Controversy rages in Jamaica over gov’t purchase of cultural village

(Jamaica Observer) Four umbrella church groups have welcomed Monday’s resignation of two members of the National Housing Trust (NHT) board over the Outameni affair, while charging that purchasing the Trelawny-based attraction “is immoral” and shows “poor stewardship of the resources of our people”.

“If we are to regain the trust of the Jamaican people and have a Jamaica to bequeath to the generations to come, we must hold those in public office who are entrusted with the nation’s business to the highest levels of probity, and moral and ethical conduct,” said a release by the group.

“As such we welcome the decision of some of the members of the NHT board to resign,” said the joint release from the Jamaica Council of Churches, the Jamaica Evangelical Alliance, the Jamaica Association of Full Gospel Churches and the Independent Churches of Jamaica.

Trade unionists Kavan Gayle and Helene Davis-Whyte both handed in their resignations, casualties of the raging controversy over the J$180-million purchase of the Outameni Experience.

The resignation Monday of the two trade unionists came seven months after those of the Rev Oliver Daley, banker Minna Israel, economist Dr Davidson Daway and attorney-at-law Deborah Martin.

They had resigned in April following the sudden firing of Managing Director Cecile Watson. There are now nine members left on the board of the State-run agency.

In Parliament last week Tuesday, Prime Minister Portia Simpson Miller said she wasn’t aware of the purchase until she saw it in the media toward the end of October, and indicated that the Auditor General would commence a probe into the deal.

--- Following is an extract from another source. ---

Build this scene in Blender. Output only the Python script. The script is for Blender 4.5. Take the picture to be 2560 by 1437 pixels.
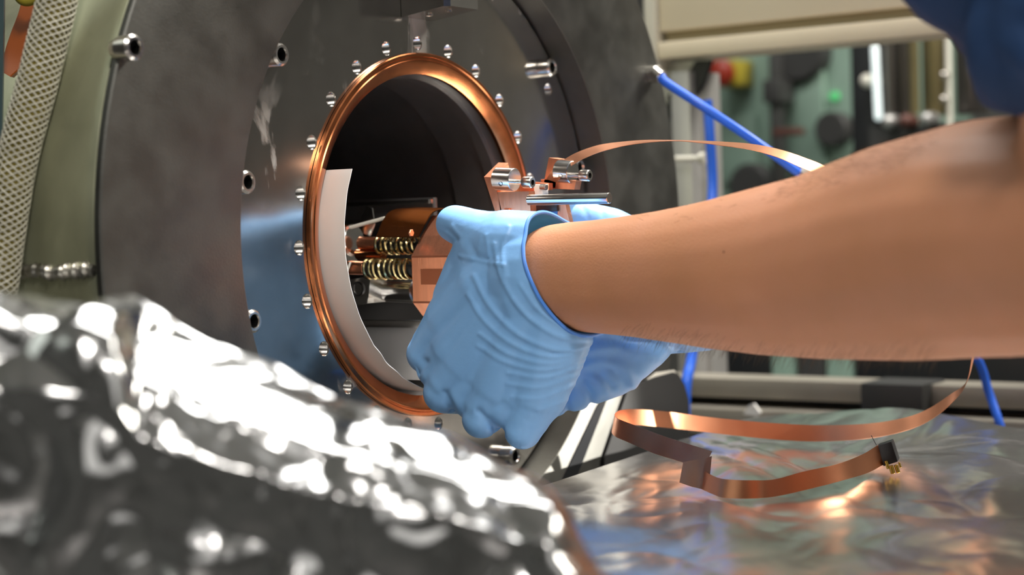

The church groups said, however, that the response of the prime minister “further highlighted the gravity of the matter”.

They said: “It has, among other things, revealed the poor stewardship of the resources of our people, both in the exorbitant price paid for such investment and the lack of a feasibility study that would minimise the risk to the country.

“We consider it immoral to engage such action at a time when many contributors to the NHT fund are unable to access benefits and when as a country we have had to be making such grave sacrifices in an effort to see the recovery of our economy. We are also not convinced that the full truth of the matter has been shared with the Jamaican people,” the release added.

The groups, at the same time, have called for a full and thorough investigation by the auditor general and the contractor general into this matter and that the findings be made public. In addition, they called for an immediate review of the NHT Act to ensure that the necessary safeguards are built in to protect the fund from abuse and mismanagement.